● Problem to work on: Every entry below should be transcribed exactly; pictures stay out of the copy.

● Listed records:
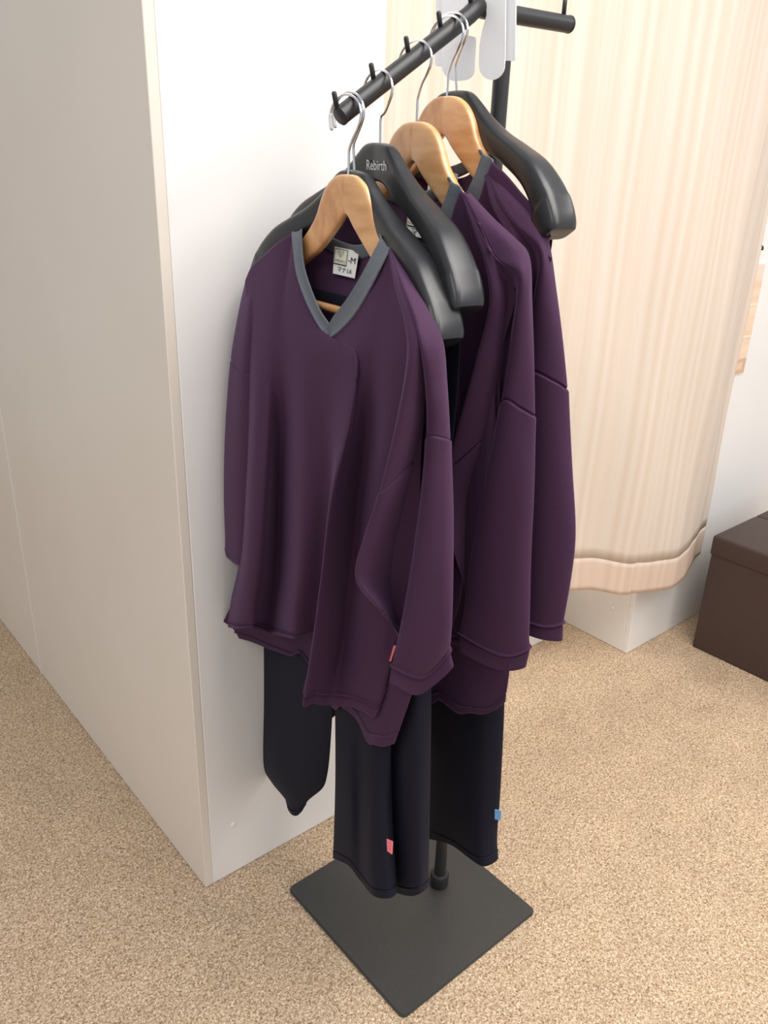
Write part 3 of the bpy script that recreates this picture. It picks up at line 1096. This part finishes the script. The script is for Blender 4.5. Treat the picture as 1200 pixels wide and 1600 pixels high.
SL2 = [
    [(735, 302, -.004), (732, 302, .004), (726, 303, .012), (725, 304, .013), (724, 305, .014), (722, 306, .014), (722, 304, .006), (726, 302, -.004), (732, 300, -.008)],
    [(768, 337, -.006), (762, 341, .010), (750, 350, .022), (747, 353, .022), (744, 356, .024), (740, 360, .024), (740, 358, .010), (750, 348, -.008), (762, 338, -.014)],
    [(806, 372, -.008), (798, 382, .012), (777, 404, .026), (773, 408, .026), (768, 414, .030), (760, 420, .032), (760, 420, .014), (776, 402, -.012), (798, 376, -.020)],
    [(827, 398, -.010), (822, 412, .012), (808, 430, .026), (797, 448, .000), (782, 462, .028), (765, 470, .040), (766, 472, .020), (788, 448, -.016), (818, 402, -.026)],
    [(832, 480, -.014), (825, 490, .010), (803, 505, .022), (796, 520, -.018), (775, 545, .026), (745, 560, .050), (748, 564, .030), (782, 530, -.022), (822, 480, -.034)],
    [(835, 650, -.018), (815, 638, .010), (785, 626, .022), (775, 664, -.030), (748, 692, .022), (698, 738, .060), (704, 742, .036), (752, 690, -.028), (818, 640, -.042)],
    [(834, 760, -.024), (812, 762, .008), (758, 762, .024), (748, 768, -.034), (730, 778, .012), (690, 800, .060), (696, 806, .036), (738, 780, -.034), (812, 752, -.048)],
    [(829, 870, -.028), (806, 874, .006), (739, 876, .026), (733, 874, -.010), (722, 866, .024), (706, 852, .050), (714, 862, .028), (738, 868, -.034), (806, 862, -.052)],
    [(827, 960, -.032), (802, 966, .004), (729, 960, .028), (726, 954, .010), (726, 944, .008), (730, 934, .006), (738, 932, -.010), (754, 936, -.034), (804, 948, -.054)],
    [(826, 1000, -.034), (796, 1010, .003), (724, 984, .030), (722, 978, .018), (724, 968, .008), (730, 958, .002), (740, 954, -.012), (758, 958, -.036), (804, 984, -.056)],
    [(827, 1012, -.034), (792, 1024, .003), (722, 992, .030), (721, 986, .020), (723, 977, .009), (730, 968, .002), (741, 963, -.012), (760, 966, -.036), (804, 994, -.056)],
    [(821, 1042, -.034), (786, 1048, .002), (722, 1020, .032), (721, 1012, .022), (724, 1004, .010), (732, 996, .002), (744, 990, -.012), (762, 992, -.036), (802, 1022, -.056)],
]
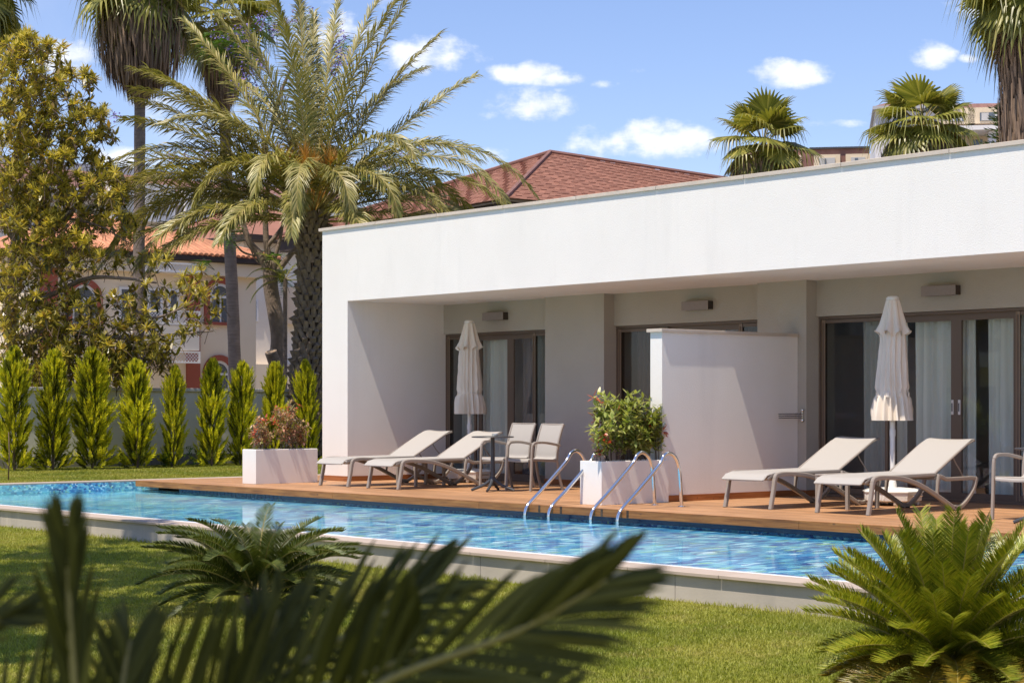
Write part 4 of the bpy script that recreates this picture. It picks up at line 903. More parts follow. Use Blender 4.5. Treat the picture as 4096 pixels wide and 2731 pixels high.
# ---- left broad-leaved tree in bloom
def limbs(t, name, paths, r0s, m):
    for P_, (ra, rb) in zip(paths, r0s):
        pts = smoothpath(P_, 5); n = len(pts); MB().tube(pts, [ra+(rb-ra)*i/(n-1) for i in range(n)], 7).build(name, m, t, smooth=0)
def big_tree():
    random.seed(13); D = 39.5
    t = thing('flowering_tree', 'big broad-leaved tree with glossy leaves and yellow-green blossom at the left edge', 'tree', at(28, 1000, D)); bz = t.location.copy()
    bz.z = -.12; t.location = bz
    P = lambda x, y, dd=0: at(x, y, D+dd)-bz
    trunk = smoothpath([P(28,1085), P(30,850), P(22,650), P(38,520), P(30,380)], 5); n = len(trunk); MB().tube(trunk, [.15-.09*i/(n-1) for i in range(n)], 10).build('trunk', M['bark'], t, smooth=0)
    br = [([P(30,640),P(80,560,-.4),P(150,500,-.8),P(215,440,-.9)],(.07,.02)), ([P(36,540),P(90,450,.3),P(140,370,.5),P(165,240,.4)],(.06,.015)), ([P(30,420),P(40,320),P(60,230),P(70,150)],(.055,.015)),
          ([P(28,700),P(110,680,-.6),P(200,640,-1.2),P(290,640,-1.4),P(360,650,-1.3)],(.07,.02)), ([P(28,780),P(130,755,-.8),P(260,775,-1.3),P(380,770,-1.3),P(490,760,-1.2)],(.075,.015)), ([P(290,700,-1.3),P(350,730,-1.3),P(430,700,-1.2),P(500,650,-1.1)],(.035,.01)),
          ([P(28,860),P(110,830,-.9),P(240,850,-1.2),P(350,830,-1.2)],(.06,.015)), ([P(36,560),P(-20,450),P(-40,300)],(.06,.02)), ([P(140,370,.5),P(190,330,.3),P(235,310,.2)],(.03,.01)), ([P(150,500,-.8),P(230,520,-1),P(300,560,-1.1)],(.03,.01)), ([P(60,230),P(120,170,0),P(165,165,0)],(.025,.008))]
    limbs(t, 'branch', [b[0] for b in br], [b[1] for b in br], M['bark'])
    cl = [(20,130,40,35,16),(70,120,45,38,22),(115,120,35,25,10),(40,180,60,50,40),(110,190,55,45,34),(170,170,32,22,10),(60,260,70,55,60),(140,270,50,50,30),(190,250,25,35,9),(30,340,60,50,48),(110,350,70,45,50),(190,330,45,35,26),(250,310,22,16,8),(205,190,18,22,6),(225,265,22,22,9),(230,390,40,35,18),(60,90,22,14,8),(275,420,25,20,7),(285,520,35,25,10),
          (50,430,70,45,62),(140,430,70,40,52),(230,430,50,35,22),(280,470,30,25,7),(60,510,80,45,66),(160,520,80,40,50),(260,510,40,30,16),(60,590,80,40,56),(170,590,70,35,34),(40,660,60,45,44),(150,650,55,30,16),(260,600,45,30,14),(350,600,40,30,12),
          (60,740,70,50,66),(160,730,70,45,60),(250,720,60,45,44),(330,690,50,40,26),(400,680,45,40,24),(450,650,45,30,18),(480,720,35,40,12),(420,740,50,35,20),(320,770,60,45,50),(70,820,80,45,70),(190,810,80,45,80),(300,830,60,40,52),(370,800,45,35,20),(500,640,18,12,4),(60,870,70,25,50),(180,870,80,25,52),(280,860,60,25,30),(380,850,25,25,7)]
    lf = MB(); bl = MB(); tw = MB()
    for (cx, cy, rx_, ry_, num) in cl:
        for _ in range(int(num*(1.5 if cx < 235 or cy > 795 or cy < 560 else .8))):
            a = random.uniform(0,2*PI); r = random.random()**.5; dd = random.uniform(-1.9,.9)*min(1, rx_/50); p = P(cx+rx_*r*math.cos(a), cy+ry_*r*math.sin(a), dd-.3)
            d = Vector((random.gauss(0,.6), random.gauss(0,.6), random.uniform(.0,1))); d.normalize()
            tw.tube([p-d*.22-Vector((0,0,.08)), p-d*.08, p], .007, 4, cap=False)
            rosette(lf, p, d, random.choice((6,7,8)), random.uniform(.15,.22), .075, 0, 1.1, .3)
            if random.random() < (.55 if cy < 640 else .30):
                for k in range(17):
                    e = (Vector((random.gauss(0,.7), random.gauss(0,.7), random.gauss(.45,.6)))).normalized(); ln_ = random.uniform(.11,.21); s_ = e.orthogonal().normalized()*.009; q0 = p+d*.04; bl.add([q0-s_, q0+s_, q0+e*ln_+s_*.6, q0+e*ln_-s_*.6], [(0,1,2,3)])
                    w2 = e.orthogonal().normalized(); c2 = q0+e*ln_*.7; bl.add([c2, c2+(e+w2)*.05, c2+(e*.8+w2)*.045], [(0,1,2)])
    lf.build('foliage', M['leaf'], t, kind='stuff'); bl.build('blossom', M['bloom'], t, kind='stuff'); tw.build('twig', M['twig'], t, kind='stuff')
big_tree()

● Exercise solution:
Write part 3 of the bpy script that recreates this picture. It picks up at line 1096. This part finishes the script. The script is for Blender 4.5. Treat the picture as 1200 pixels wide and 1600 pixels high.
SL2 = [
    [(735, 302, -.004), (732, 302, .004), (726, 303, .012), (725, 304, .013), (724, 305, .014), (722, 306, .014), (722, 304, .006), (726, 302, -.004), (732, 300, -.008)],
    [(768, 337, -.006), (762, 341, .010), (750, 350, .022), (747, 353, .022), (744, 356, .024), (740, 360, .024), (740, 358, .010), (750, 348, -.008), (762, 338, -.014)],
    [(806, 372, -.008), (798, 382, .012), (777, 404, .026), (773, 408, .026), (768, 414, .030), (760, 420, .032), (760, 420, .014), (776, 402, -.012), (798, 376, -.020)],
    [(827, 398, -.010), (822, 412, .012), (808, 430, .026), (797, 448, .000), (782, 462, .028), (765, 470, .040), (766, 472, .020), (788, 448, -.016), (818, 402, -.026)],
    [(832, 480, -.014), (825, 490, .010), (803, 505, .022), (796, 520, -.018), (775, 545, .026), (745, 560, .050), (748, 564, .030), (782, 530, -.022), (822, 480, -.034)],
    [(835, 650, -.018), (815, 638, .010), (785, 626, .022), (775, 664, -.030), (748, 692, .022), (698, 738, .060), (704, 742, .036), (752, 690, -.028), (818, 640, -.042)],
    [(834, 760, -.024), (812, 762, .008), (758, 762, .024), (748, 768, -.034), (730, 778, .012), (690, 800, .060), (696, 806, .036), (738, 780, -.034), (812, 752, -.048)],
    [(829, 870, -.028), (806, 874, .006), (739, 876, .026), (733, 874, -.010), (722, 866, .024), (706, 852, .050), (714, 862, .028), (738, 868, -.034), (806, 862, -.052)],
    [(827, 960, -.032), (802, 966, .004), (729, 960, .028), (726, 954, .010), (726, 944, .008), (730, 934, .006), (738, 932, -.010), (754, 936, -.034), (804, 948, -.054)],
    [(826, 1000, -.034), (796, 1010, .003), (724, 984, .030), (722, 978, .018), (724, 968, .008), (730, 958, .002), (740, 954, -.012), (758, 958, -.036), (804, 984, -.056)],
    [(827, 1012, -.034), (792, 1024, .003), (722, 992, .030), (721, 986, .020), (723, 977, .009), (730, 968, .002), (741, 963, -.012), (760, 966, -.036), (804, 994, -.056)],
    [(821, 1042, -.034), (786, 1048, .002), (722, 1020, .032), (721, 1012, .022), (724, 1004, .010), (732, 996, .002), (744, 990, -.012), (762, 992, -.036), (802, 1022, -.056)],
]
Write part 4 of the bpy script that recreates this picture. It picks up at line 903. More parts follow. Use Blender 4.5. Treat the picture as 4096 pixels wide and 2731 pixels high.
# ---- left broad-leaved tree in bloom
def limbs(t, name, paths, r0s, m):
    for P_, (ra, rb) in zip(paths, r0s):
        pts = smoothpath(P_, 5); n = len(pts); MB().tube(pts, [ra+(rb-ra)*i/(n-1) for i in range(n)], 7).build(name, m, t, smooth=0)
def big_tree():
    random.seed(13); D = 39.5
    t = thing('flowering_tree', 'big broad-leaved tree with glossy leaves and yellow-green blossom at the left edge', 'tree', at(28, 1000, D)); bz = t.location.copy()
    bz.z = -.12; t.location = bz
    P = lambda x, y, dd=0: at(x, y, D+dd)-bz
    trunk = smoothpath([P(28,1085), P(30,850), P(22,650), P(38,520), P(30,380)], 5); n = len(trunk); MB().tube(trunk, [.15-.09*i/(n-1) for i in range(n)], 10).build('trunk', M['bark'], t, smooth=0)
    br = [([P(30,640),P(80,560,-.4),P(150,500,-.8),P(215,440,-.9)],(.07,.02)), ([P(36,540),P(90,450,.3),P(140,370,.5),P(165,240,.4)],(.06,.015)), ([P(30,420),P(40,320),P(60,230),P(70,150)],(.055,.015)),
          ([P(28,700),P(110,680,-.6),P(200,640,-1.2),P(290,640,-1.4),P(360,650,-1.3)],(.07,.02)), ([P(28,780),P(130,755,-.8),P(260,775,-1.3),P(380,770,-1.3),P(490,760,-1.2)],(.075,.015)), ([P(290,700,-1.3),P(350,730,-1.3),P(430,700,-1.2),P(500,650,-1.1)],(.035,.01)),
          ([P(28,860),P(110,830,-.9),P(240,850,-1.2),P(350,830,-1.2)],(.06,.015)), ([P(36,560),P(-20,450),P(-40,300)],(.06,.02)), ([P(140,370,.5),P(190,330,.3),P(235,310,.2)],(.03,.01)), ([P(150,500,-.8),P(230,520,-1),P(300,560,-1.1)],(.03,.01)), ([P(60,230),P(120,170,0),P(165,165,0)],(.025,.008))]
    limbs(t, 'branch', [b[0] for b in br], [b[1] for b in br], M['bark'])
    cl = [(20,130,40,35,16),(70,120,45,38,22),(115,120,35,25,10),(40,180,60,50,40),(110,190,55,45,34),(170,170,32,22,10),(60,260,70,55,60),(140,270,50,50,30),(190,250,25,35,9),(30,340,60,50,48),(110,350,70,45,50),(190,330,45,35,26),(250,310,22,16,8),(205,190,18,22,6),(225,265,22,22,9),(230,390,40,35,18),(60,90,22,14,8),(275,420,25,20,7),(285,520,35,25,10),
          (50,430,70,45,62),(140,430,70,40,52),(230,430,50,35,22),(280,470,30,25,7),(60,510,80,45,66),(160,520,80,40,50),(260,510,40,30,16),(60,590,80,40,56),(170,590,70,35,34),(40,660,60,45,44),(150,650,55,30,16),(260,600,45,30,14),(350,600,40,30,12),
          (60,740,70,50,66),(160,730,70,45,60),(250,720,60,45,44),(330,690,50,40,26),(400,680,45,40,24),(450,650,45,30,18),(480,720,35,40,12),(420,740,50,35,20),(320,770,60,45,50),(70,820,80,45,70),(190,810,80,45,80),(300,830,60,40,52),(370,800,45,35,20),(500,640,18,12,4),(60,870,70,25,50),(180,870,80,25,52),(280,860,60,25,30),(380,850,25,25,7)]
    lf = MB(); bl = MB(); tw = MB()
    for (cx, cy, rx_, ry_, num) in cl:
        for _ in range(int(num*(1.5 if cx < 235 or cy > 795 or cy < 560 else .8))):
            a = random.uniform(0,2*PI); r = random.random()**.5; dd = random.uniform(-1.9,.9)*min(1, rx_/50); p = P(cx+rx_*r*math.cos(a), cy+ry_*r*math.sin(a), dd-.3)
            d = Vector((random.gauss(0,.6), random.gauss(0,.6), random.uniform(.0,1))); d.normalize()
            tw.tube([p-d*.22-Vector((0,0,.08)), p-d*.08, p], .007, 4, cap=False)
            rosette(lf, p, d, random.choice((6,7,8)), random.uniform(.15,.22), .075, 0, 1.1, .3)
            if random.random() < (.55 if cy < 640 else .30):
                for k in range(17):
                    e = (Vector((random.gauss(0,.7), random.gauss(0,.7), random.gauss(.45,.6)))).normalized(); ln_ = random.uniform(.11,.21); s_ = e.orthogonal().normalized()*.009; q0 = p+d*.04; bl.add([q0-s_, q0+s_, q0+e*ln_+s_*.6, q0+e*ln_-s_*.6], [(0,1,2,3)])
                    w2 = e.orthogonal().normalized(); c2 = q0+e*ln_*.7; bl.add([c2, c2+(e+w2)*.05, c2+(e*.8+w2)*.045], [(0,1,2)])
    lf.build('foliage', M['leaf'], t, kind='stuff'); bl.build('blossom', M['bloom'], t, kind='stuff'); tw.build('twig', M['twig'], t, kind='stuff')
big_tree()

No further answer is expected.